Zero a feisty little creature indeed. Such power it wields. I wonder if he knows. I wonder if he struts his power branded self over his fellows or if he cowers in a corner being bullied by his other brethren. Hard to tell. Could be bipolar disorder. Most likely.
Zero, the number considered least in the pack. The number that represents empty, null, no more cookies (gasps), the empty pack that gawks back at you awkwardly bare and exposed and you trudge, legs dragging unwillingly to the dust bin, somber-faced, acceptance the furthest thing from your mind, that you have to say goodbye to the shell of a pack, that held all your scrumptious goodies. Oh the unbearable thought, you dare not think! (dramatic hand on forehead in despair). (Ps – You’ll notice I’m a tad bit dramatic…but…shhhh…that’s between us.)
Zero essentially denotes the absence of value. Granted this knowledge can it even be a number?! Dun Dun Dun! However Mathematics found the little fellow quite useful. Initially, a placeholder – in other words a way to tell 1 from 10 from 100. This cannot be considered a full zero. A full zero is denoted as a number on its own aka the average of -1 and 1.
But you know this little creature considerably “said” to be of value actually costed me quite a bit.
This all started with a shocking moment where while attending to a customer who broke all social cues and exposed his very many knife scars of varying depths and directions.
(Check my other blog post ~ https://steemit.com/blog/@nixsypixie/oh-if-only)
As I was cashing, I ventured to the LINX machine clearly perturbed by the experience that I didn’t double check the amount I entered as he was paying by card. AND I entered only ONE dreadful zero, making his bill $1.40 instead of $140.00. Curse you zero! Curse you for escaping my finger tip!)

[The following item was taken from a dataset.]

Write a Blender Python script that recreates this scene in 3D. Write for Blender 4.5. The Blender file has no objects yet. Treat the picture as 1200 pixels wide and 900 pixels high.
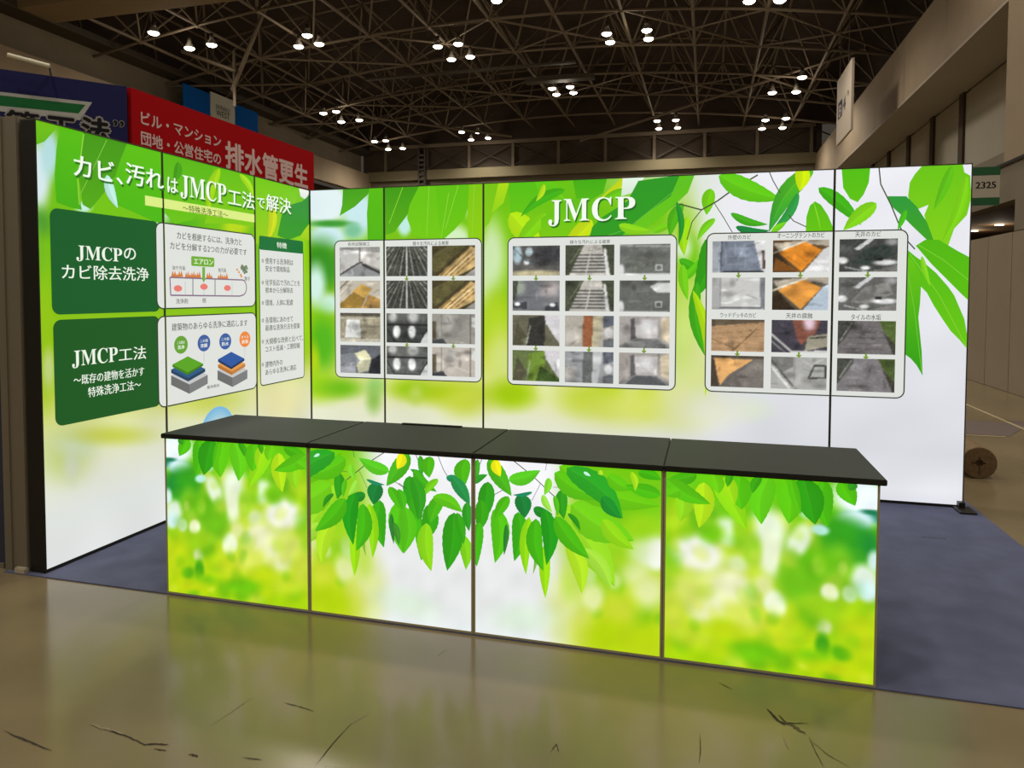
import bpy, bmesh, math, random
import numpy as np
from mathutils import Matrix, Vector
from mathutils.geometry import tessellate_polygon
random.seed(4); rng = np.random.default_rng(7)
sc = bpy.context.scene
COL = sc.collection

# ------------------------------------------------------------------ camera
F, YAW, PITCH, ROLL = 839.15, 0.26671, -0.04095, 0.00228
CX, CY, CZ, SY = 3.51697, -5.84799, 1.55935, -71.347
_fw = np.array([-math.sin(YAW)*math.cos(PITCH), math.cos(YAW)*math.cos(PITCH), math.sin(PITCH)])
_rt = np.array([math.cos(YAW), math.sin(YAW), 0.0]); _up = np.cross(_rt, _fw)
R_ = math.cos(ROLL)*_rt + math.sin(ROLL)*_up; U_ = -math.sin(ROLL)*_rt + math.cos(ROLL)*_up
cam = bpy.data.cameras.new('camera'); camo = bpy.data.objects.new('camera', cam); COL.objects.link(camo)
cam.sensor_width = 36; cam.lens = F/1200*36; cam.shift_y = SY/1200; cam.clip_end = 300; cam.clip_start = .05
M = Matrix([[R_[i], U_[i], -_fw[i], (CX, CY, CZ)[i]] for i in range(3)] + [[0, 0, 0, 1]])
camo.matrix_world = M
sc.camera = camo

# ------------------------------------------------------------------ world, exposure
w = bpy.data.worlds.new('hall_air'); sc.world = w; w.use_nodes = True
w.node_tree.nodes['Background'].inputs[0].default_value = (1, .86, .68, 1)
w.node_tree.nodes['Background'].inputs[1].default_value = .05
vs = sc.view_settings
vs.view_transform = 'Standard'; vs.look = 'None'; vs.gamma = 1; vs.exposure = 0; vs.use_curve_mapping = False
LAMP_POWER = 420.0      # watts of one cluster of four high bay lamps
PRINT_GLOW = 1.0        # strength of the backlit prints

# ------------------------------------------------------------------ helpers
def lin(c):
    c = np.asarray(c, float)/255.0
    return np.where(c <= .04045, c/12.92, ((c+.055)/1.055)**2.4)
def survey(px, py):
    """direction of the line of sight through a measured point of the photograph"""
    return _fw + R_*(px-600)/F - U_*(py-450-SY)/F
def on(ax, val, px, py):
    d = survey(px, py); t = (val-(CX, CY, CZ)[ax])/d[ax]
    return np.array((CX, CY, CZ)) + t*d

def mat(name, col, rough=.6, metal=0, spec=.5, noise=0, nscale=8, bump=0, bscale=60, emit=None, estr=0, stretch=None):
    m = bpy.data.materials.new(name); m.use_nodes = True; nt = m.node_tree; b = nt.nodes['Principled BSDF']
    c = tuple(lin(col))
    b.inputs['Base Color'].default_value = (*c, 1); b.inputs['Roughness'].default_value = rough
    b.inputs['Metallic'].default_value = metal; b.inputs['Specular IOR Level'].default_value = spec
    tc = nt.nodes.new('ShaderNodeTexCoord')
    src = tc.outputs['Object']
    if stretch:
        mp = nt.nodes.new('ShaderNodeMapping'); mp.inputs['Scale'].default_value = stretch
        nt.links.new(src, mp.inputs[0]); src = mp.outputs[0]
    if noise:
        n = nt.nodes.new('ShaderNodeTexNoise'); n.inputs['Scale'].default_value = nscale; n.inputs['Detail'].default_value = 6
        nt.links.new(src, n.inputs['Vector'])
        r = nt.nodes.new('ShaderNodeValToRGB')
        r.color_ramp.elements[0].position = .3; r.color_ramp.elements[1].position = .7
        r.color_ramp.elements[0].color = (*[max(0, x*(1-noise)) for x in c], 1)
        r.color_ramp.elements[1].color = (*[min(1, x*(1+noise)) for x in c], 1)
        nt.links.new(n.outputs[0], r.inputs[0]); nt.links.new(r.outputs[0], b.inputs['Base Color'])
    if bump:
        n2 = nt.nodes.new('ShaderNodeTexNoise'); n2.inputs['Scale'].default_value = bscale; n2.inputs['Detail'].default_value = 4
        nt.links.new(src, n2.inputs['Vector'])
        bp = nt.nodes.new('ShaderNodeBump'); bp.inputs['Strength'].default_value = bump; bp.inputs['Distance'].default_value = .01
        nt.links.new(n2.outputs[0], bp.inputs['Height']); nt.links.new(bp.outputs[0], b.inputs['Normal'])
    if emit is not None:
        b.inputs['Emission Color'].default_value = (*lin(emit), 1); b.inputs['Emission Strength'].default_value = estr
    return m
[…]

Of course, the money had to come out of my paycheck since I was responsible for the error (which was highly unfortunate and uncatered for). I was grieved. I really wanted to get my dad a nice father’s gift. But I certainly learnt from my mistake I could tell you. I not only double check, but sextuple check just to ensure perfect accuracy.
Now this unfortunate incident was only brought to my attention at the end of the workday while the register was being checked and balanced. Imagine my utter surprise when my supervisor tells me what the amount was. Oh the horror! I was like Oh Nixsy another mistake (they chastise me quite a bit at times, but I know it is for my betterment).
This my dear folk, happened the week after I asked them if I am a liability to the company and if I truly belonged there! Now they definitely are going to fire you was all I was thinking. But after a few days of silence – as I was waiting on my Supervisor to report me to the Boss and I waited anxiously anticipating the confrontation, still no message came in. Weird I thought. Super weird. Even when I went into work there was no mention of the “situation”. Curiouser and curiouser.
The next day however my boss was coming in to work and I nervously enquired about it. In a very anti-climatic fashion she just brushed it off and told me to double check when I input and to be careful, after I let her know I left the cash for the items for her to collect a couple days before. Sigh what a roller coaster of emotions!
Anyhoo lesson for the day folks :
Keep Your Eyes on The Zero– lest he slip through your fingers!